▶ Objective
Extract every line that includes the string "bump".

▬▬▬▬▬▬

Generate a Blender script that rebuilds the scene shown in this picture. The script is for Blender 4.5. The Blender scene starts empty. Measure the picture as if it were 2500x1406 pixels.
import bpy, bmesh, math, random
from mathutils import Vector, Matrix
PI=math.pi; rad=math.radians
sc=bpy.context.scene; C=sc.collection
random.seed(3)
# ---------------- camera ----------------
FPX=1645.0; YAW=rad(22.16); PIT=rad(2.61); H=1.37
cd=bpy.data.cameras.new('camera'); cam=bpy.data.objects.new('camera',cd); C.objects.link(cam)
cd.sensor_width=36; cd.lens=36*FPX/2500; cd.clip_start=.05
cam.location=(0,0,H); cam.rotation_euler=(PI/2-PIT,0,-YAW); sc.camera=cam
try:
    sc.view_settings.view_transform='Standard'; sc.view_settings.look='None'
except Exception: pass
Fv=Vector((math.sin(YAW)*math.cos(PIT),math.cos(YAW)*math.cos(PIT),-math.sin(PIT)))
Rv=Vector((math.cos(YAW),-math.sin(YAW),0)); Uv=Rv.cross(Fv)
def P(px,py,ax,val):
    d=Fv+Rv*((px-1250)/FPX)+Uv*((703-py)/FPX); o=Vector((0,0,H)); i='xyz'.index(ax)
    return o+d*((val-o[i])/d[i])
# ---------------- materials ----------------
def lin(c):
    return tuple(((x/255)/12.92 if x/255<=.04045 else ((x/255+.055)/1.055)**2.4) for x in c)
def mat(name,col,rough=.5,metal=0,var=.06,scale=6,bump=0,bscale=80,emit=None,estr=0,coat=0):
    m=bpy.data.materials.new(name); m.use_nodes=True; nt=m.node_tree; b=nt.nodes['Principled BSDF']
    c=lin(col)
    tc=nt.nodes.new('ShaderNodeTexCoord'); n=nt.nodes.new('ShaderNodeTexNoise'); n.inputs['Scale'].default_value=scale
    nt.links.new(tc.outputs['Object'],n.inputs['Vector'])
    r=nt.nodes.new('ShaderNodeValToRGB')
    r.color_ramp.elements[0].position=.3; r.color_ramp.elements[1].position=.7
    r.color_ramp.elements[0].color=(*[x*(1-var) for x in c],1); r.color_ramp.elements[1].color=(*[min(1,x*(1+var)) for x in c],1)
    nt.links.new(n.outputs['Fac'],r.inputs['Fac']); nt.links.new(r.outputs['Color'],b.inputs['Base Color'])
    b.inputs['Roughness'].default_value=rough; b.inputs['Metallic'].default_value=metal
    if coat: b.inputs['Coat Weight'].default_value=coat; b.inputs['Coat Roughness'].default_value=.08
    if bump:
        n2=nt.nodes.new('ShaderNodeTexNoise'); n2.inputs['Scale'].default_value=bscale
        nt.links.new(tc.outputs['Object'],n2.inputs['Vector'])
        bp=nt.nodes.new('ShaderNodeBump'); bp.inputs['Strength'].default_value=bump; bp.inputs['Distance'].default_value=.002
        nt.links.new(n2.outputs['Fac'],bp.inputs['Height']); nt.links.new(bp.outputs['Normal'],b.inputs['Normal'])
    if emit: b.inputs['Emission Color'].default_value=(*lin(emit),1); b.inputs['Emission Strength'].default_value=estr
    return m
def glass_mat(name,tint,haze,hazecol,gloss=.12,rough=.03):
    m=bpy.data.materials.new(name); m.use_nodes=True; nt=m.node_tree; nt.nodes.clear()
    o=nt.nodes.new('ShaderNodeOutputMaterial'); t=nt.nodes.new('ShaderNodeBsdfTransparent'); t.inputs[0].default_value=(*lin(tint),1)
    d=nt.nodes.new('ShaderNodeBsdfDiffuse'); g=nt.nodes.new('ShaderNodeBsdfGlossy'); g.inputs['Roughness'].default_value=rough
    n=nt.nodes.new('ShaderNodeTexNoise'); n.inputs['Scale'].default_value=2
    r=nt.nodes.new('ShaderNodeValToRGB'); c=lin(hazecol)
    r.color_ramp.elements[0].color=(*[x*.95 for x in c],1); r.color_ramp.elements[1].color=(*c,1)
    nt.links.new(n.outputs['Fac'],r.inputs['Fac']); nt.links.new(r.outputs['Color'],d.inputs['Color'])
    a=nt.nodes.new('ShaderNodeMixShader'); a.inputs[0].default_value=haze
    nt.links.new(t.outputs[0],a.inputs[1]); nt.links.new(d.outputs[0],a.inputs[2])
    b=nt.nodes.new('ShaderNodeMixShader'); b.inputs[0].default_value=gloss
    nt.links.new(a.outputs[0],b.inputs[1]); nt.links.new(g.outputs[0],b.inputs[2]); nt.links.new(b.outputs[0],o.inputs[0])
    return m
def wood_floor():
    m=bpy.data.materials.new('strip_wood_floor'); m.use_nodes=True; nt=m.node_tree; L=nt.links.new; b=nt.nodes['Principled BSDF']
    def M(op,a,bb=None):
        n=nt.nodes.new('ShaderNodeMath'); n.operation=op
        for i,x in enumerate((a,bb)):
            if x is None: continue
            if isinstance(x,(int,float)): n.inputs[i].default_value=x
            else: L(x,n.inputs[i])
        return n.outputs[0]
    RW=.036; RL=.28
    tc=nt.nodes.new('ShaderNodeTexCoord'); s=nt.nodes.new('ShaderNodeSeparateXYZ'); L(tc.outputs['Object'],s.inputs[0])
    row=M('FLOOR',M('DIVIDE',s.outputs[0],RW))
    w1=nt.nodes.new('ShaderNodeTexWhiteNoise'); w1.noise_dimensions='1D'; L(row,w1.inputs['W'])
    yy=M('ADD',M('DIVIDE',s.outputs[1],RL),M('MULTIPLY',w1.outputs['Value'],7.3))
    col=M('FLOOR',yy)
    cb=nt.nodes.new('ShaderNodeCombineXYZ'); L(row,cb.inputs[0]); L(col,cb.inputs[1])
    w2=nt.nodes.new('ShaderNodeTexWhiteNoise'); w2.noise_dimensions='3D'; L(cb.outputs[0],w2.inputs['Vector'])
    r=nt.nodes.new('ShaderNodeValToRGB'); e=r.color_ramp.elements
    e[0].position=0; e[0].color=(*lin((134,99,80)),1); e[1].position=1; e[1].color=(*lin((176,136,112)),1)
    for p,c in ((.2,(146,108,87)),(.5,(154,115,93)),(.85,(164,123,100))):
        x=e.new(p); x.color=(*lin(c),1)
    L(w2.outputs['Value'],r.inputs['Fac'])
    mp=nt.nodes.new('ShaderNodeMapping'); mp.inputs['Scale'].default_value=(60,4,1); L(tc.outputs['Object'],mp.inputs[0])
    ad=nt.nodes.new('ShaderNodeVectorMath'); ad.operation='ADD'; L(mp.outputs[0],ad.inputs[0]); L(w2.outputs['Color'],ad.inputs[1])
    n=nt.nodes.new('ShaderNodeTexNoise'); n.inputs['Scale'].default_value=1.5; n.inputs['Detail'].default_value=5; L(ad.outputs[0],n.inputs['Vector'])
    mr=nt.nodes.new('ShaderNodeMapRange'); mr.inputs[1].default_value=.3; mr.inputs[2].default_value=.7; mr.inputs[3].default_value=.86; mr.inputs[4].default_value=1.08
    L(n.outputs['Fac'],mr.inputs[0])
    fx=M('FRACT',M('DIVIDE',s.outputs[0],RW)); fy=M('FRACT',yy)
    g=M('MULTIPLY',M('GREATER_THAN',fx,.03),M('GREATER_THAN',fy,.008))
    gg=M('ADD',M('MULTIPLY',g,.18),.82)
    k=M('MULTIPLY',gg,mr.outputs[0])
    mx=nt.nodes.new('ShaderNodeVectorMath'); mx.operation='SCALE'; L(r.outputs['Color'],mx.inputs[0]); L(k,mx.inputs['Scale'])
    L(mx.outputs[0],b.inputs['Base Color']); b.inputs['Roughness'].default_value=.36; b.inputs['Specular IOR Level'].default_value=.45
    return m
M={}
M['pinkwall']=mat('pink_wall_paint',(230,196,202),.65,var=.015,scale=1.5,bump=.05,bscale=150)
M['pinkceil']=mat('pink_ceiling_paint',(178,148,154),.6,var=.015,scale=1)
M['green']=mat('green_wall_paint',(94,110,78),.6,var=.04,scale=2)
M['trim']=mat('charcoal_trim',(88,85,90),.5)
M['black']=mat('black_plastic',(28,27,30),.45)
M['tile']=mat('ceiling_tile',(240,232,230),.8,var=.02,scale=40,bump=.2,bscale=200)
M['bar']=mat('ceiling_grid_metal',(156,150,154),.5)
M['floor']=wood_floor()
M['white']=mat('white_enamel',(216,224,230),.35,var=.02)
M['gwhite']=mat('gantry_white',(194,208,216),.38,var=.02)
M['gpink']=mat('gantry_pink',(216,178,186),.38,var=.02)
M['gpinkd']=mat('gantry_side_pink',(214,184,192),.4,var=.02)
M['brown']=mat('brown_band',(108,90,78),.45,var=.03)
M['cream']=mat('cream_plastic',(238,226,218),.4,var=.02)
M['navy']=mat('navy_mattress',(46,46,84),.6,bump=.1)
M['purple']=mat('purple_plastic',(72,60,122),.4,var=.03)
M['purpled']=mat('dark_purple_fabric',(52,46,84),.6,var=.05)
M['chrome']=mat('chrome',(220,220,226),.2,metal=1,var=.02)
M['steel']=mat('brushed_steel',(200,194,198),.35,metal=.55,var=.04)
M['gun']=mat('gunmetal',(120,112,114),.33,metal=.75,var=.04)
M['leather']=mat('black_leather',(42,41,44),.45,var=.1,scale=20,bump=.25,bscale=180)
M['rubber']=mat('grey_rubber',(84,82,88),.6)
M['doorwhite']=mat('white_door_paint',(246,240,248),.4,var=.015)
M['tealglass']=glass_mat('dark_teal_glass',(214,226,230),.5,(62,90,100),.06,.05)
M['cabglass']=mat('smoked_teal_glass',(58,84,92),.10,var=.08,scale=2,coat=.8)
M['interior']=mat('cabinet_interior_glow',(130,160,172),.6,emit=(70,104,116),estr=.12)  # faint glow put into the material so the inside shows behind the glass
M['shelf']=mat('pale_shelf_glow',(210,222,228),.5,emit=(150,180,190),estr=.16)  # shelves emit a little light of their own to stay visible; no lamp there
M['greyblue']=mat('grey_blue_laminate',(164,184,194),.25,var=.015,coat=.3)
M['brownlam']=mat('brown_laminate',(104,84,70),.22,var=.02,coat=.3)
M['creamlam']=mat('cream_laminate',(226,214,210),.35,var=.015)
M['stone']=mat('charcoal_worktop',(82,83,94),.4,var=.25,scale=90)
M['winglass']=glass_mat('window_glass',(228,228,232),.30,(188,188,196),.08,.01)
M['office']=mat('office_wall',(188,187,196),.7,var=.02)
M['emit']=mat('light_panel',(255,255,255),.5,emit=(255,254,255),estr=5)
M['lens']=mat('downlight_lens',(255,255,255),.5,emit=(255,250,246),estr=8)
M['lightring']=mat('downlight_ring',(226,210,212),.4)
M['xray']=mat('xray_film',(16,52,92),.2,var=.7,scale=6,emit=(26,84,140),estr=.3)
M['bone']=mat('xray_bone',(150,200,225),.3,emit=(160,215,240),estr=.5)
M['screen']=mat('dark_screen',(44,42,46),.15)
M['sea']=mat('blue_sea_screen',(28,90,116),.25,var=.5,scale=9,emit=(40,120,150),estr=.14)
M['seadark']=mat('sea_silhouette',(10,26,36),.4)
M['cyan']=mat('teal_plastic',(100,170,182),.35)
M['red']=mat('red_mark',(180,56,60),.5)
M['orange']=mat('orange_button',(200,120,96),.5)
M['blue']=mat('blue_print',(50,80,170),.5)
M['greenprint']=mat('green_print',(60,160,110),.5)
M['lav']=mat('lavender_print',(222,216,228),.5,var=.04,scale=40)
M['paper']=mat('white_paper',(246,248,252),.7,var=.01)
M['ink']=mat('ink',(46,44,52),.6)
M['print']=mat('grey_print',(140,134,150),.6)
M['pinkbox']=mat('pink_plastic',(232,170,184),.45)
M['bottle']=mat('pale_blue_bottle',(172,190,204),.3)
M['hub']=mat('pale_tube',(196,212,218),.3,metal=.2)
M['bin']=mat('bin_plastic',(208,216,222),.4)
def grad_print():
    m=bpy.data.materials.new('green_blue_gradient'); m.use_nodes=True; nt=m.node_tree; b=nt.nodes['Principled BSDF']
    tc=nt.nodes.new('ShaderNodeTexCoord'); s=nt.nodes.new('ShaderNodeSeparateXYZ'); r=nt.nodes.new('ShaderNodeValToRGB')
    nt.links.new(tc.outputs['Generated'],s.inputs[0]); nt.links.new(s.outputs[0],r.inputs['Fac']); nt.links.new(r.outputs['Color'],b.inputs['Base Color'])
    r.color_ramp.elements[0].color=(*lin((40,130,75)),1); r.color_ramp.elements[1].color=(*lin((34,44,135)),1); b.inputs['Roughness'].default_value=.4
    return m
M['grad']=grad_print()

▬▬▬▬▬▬

▶ Expected output
def mat(name,col,rough=.5,metal=0,var=.06,scale=6,bump=0,bscale=80,emit=None,estr=0,coat=0):
    if bump:
        bp=nt.nodes.new('ShaderNodeBump'); bp.inputs['Strength'].default_value=bump; bp.inputs['Distance'].default_value=.002
M['pinkwall']=mat('pink_wall_paint',(230,196,202),.65,var=.015,scale=1.5,bump=.05,bscale=150)
M['tile']=mat('ceiling_tile',(240,232,230),.8,var=.02,scale=40,bump=.2,bscale=200)
M['navy']=mat('navy_mattress',(46,46,84),.6,bump=.1)
M['leather']=mat('black_leather',(42,41,44),.45,var=.1,scale=20,bump=.25,bscale=180)